# Precision measurement of electron-electron scattering in GaAs/AlGaAs   using transverse magnetic focusing

**Authors:** Adbhut Gupta, Jean J. Heremans, Gitansh Kataria, Mani Chandra, Saeed, Fallahi, Geoffrey C. Gardner, and Michael J. Manfra

arXiv: 1907.00836 · 2022-07-07

## TL;DR

This paper introduces a precise method using transverse magnetic focusing to measure electron-electron scattering lengths in high-mobility GaAs/AlGaAs systems, revealing their temperature dependence and the impact on transport phenomena.

## Contribution

It demonstrates that TMF can accurately quantify e-e scattering lengths and shows their dominant role in limiting TMF amplitudes in high-mobility materials.

## Key findings

- TMF amplitude decays exponentially with e-e scattering length
- E-e scattering length varies with temperature in GaAs/AlGaAs
- Current vortices are observed alongside cyclotron orbits

## Abstract

Electron-electron (e-e) interactions assume a cardinal role in solid-state physics. Quantifying the e-e scattering length is hence critical. In this paper we show that the mesoscopic phenomenon of transverse magnetic focusing (TMF) in two-dimensional electron systems forms a precise and sensitive technique to measure this length scale.
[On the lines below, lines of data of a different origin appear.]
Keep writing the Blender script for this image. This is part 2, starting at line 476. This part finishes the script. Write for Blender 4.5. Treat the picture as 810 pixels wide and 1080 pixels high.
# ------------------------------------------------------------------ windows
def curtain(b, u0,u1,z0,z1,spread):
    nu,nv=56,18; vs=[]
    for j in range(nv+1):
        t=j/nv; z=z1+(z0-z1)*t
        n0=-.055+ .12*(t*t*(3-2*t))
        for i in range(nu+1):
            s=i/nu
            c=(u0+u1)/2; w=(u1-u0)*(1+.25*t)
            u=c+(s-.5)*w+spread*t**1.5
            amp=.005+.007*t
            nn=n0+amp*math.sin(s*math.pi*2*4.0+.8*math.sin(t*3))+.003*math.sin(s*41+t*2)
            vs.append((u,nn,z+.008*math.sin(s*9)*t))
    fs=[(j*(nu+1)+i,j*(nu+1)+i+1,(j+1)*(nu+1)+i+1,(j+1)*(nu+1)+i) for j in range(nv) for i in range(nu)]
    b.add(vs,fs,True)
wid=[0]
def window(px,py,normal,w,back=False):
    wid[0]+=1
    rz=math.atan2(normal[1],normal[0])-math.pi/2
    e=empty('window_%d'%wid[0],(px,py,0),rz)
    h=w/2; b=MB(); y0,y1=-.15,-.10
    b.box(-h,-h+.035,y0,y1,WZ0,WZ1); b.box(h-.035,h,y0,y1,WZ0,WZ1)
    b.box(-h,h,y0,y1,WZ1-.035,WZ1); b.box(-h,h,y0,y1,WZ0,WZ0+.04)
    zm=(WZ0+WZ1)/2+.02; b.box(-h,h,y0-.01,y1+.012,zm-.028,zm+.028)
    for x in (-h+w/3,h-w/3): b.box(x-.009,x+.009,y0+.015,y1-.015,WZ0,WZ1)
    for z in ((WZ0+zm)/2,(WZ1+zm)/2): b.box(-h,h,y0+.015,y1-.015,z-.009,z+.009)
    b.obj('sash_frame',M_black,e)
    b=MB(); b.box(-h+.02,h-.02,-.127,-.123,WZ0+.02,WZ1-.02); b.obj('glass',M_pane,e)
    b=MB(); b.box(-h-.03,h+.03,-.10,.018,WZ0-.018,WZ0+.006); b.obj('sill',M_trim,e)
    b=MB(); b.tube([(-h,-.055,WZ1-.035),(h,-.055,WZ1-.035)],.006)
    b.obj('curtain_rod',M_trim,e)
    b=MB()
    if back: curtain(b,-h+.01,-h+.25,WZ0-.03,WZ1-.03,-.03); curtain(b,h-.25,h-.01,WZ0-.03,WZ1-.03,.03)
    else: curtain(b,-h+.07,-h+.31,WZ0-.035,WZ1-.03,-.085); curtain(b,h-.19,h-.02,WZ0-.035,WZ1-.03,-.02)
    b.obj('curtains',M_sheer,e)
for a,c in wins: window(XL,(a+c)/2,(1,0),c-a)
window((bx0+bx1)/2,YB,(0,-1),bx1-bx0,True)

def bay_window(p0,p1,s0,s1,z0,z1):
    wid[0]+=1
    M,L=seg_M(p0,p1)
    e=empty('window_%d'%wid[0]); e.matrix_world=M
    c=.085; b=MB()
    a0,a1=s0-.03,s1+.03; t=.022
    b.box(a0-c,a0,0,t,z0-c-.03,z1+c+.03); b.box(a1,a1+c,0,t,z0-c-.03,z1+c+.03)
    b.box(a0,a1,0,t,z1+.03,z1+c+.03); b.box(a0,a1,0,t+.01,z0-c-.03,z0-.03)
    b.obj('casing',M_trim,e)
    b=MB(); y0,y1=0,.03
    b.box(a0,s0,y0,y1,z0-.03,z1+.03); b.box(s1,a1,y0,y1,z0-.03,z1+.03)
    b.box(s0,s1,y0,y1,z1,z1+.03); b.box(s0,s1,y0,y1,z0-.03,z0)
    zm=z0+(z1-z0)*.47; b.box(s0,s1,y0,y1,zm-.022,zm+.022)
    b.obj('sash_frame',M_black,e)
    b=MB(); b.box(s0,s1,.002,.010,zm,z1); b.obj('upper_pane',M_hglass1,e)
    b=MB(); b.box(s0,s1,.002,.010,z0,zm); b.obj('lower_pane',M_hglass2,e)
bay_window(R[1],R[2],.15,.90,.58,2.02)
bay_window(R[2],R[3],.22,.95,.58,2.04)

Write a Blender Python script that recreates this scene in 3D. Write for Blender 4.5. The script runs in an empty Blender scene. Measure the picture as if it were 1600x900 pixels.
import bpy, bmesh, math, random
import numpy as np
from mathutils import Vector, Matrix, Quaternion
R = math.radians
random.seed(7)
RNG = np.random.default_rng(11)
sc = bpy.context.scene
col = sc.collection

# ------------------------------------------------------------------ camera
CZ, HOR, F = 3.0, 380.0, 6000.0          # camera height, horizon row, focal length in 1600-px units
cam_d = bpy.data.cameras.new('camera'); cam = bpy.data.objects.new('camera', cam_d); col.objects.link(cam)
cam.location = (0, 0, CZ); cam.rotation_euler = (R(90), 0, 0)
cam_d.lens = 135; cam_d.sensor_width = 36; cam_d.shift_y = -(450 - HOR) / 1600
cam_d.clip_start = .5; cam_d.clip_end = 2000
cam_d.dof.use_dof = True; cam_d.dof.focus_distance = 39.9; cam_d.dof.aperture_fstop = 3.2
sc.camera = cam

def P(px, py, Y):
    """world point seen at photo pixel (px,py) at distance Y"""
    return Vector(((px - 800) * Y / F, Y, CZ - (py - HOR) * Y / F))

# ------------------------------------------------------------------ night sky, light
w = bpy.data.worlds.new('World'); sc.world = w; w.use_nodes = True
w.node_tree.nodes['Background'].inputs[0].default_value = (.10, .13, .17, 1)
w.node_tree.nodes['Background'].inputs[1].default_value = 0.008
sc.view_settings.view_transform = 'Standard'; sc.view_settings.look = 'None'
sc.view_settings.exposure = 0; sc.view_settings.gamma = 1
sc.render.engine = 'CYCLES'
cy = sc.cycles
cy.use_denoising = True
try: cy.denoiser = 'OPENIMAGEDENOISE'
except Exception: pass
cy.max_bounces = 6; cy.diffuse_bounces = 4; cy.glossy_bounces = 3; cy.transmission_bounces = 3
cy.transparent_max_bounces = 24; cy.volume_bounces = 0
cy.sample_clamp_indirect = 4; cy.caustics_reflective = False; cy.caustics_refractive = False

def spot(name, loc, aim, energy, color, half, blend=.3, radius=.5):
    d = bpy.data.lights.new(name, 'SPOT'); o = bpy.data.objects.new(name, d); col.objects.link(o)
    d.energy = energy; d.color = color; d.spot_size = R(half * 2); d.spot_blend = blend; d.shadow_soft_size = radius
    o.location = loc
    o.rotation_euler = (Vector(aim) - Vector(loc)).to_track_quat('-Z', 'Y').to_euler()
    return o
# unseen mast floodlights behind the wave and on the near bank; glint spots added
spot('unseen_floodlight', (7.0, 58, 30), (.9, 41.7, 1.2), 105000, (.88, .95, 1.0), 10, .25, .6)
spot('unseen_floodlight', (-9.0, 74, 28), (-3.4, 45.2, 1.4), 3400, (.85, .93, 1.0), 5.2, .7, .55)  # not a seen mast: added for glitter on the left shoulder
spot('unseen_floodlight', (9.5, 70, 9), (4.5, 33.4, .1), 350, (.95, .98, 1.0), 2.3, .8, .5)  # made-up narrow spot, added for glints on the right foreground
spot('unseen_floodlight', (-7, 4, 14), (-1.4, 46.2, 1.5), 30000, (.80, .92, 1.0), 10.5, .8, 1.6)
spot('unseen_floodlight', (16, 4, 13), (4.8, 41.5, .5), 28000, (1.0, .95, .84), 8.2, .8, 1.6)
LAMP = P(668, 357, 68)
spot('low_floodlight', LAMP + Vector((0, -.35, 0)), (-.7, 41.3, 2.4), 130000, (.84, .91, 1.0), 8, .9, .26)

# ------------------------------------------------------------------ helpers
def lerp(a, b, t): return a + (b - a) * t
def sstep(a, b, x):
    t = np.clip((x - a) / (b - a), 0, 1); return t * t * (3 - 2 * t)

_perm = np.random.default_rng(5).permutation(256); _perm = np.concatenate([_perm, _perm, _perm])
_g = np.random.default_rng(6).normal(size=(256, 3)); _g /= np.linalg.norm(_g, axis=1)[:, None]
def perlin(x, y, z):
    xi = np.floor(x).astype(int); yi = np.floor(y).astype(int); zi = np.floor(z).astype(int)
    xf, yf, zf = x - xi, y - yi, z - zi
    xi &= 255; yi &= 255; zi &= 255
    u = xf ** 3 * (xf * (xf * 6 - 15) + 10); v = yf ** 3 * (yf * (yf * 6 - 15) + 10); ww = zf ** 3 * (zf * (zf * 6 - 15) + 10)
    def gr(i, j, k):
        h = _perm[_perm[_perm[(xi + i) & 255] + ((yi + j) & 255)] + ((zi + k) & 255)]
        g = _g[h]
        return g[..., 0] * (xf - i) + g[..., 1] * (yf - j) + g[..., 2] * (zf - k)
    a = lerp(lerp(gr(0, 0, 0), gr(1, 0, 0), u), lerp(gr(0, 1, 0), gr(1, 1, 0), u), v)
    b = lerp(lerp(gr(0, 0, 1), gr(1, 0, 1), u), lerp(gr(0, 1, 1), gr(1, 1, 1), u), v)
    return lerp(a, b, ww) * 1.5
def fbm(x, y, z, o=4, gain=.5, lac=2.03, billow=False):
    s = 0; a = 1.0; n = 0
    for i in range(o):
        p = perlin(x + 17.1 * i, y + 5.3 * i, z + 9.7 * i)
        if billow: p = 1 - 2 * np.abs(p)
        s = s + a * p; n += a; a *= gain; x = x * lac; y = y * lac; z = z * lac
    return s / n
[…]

Conversely we quantitatively demonstrate that e-e scattering is the predominant effect limiting TMF amplitudes in high-mobility materials. Using high-resolution kinetic simulations, we show that the TMF amplitude at a maximum decays exponentially as a function of the e-e scattering length, which leads to a ready approach to extract this length from the measured TMF amplitudes. The approach is applied to measure the temperature-dependent e-e scattering length in high-mobility GaAs/AlGaAs heterostructures. The simulations further reveal current vortices that accompany the cyclotron orbits - a collective phenomenon counterintuitive to the ballistic transport underlying a TMF setting.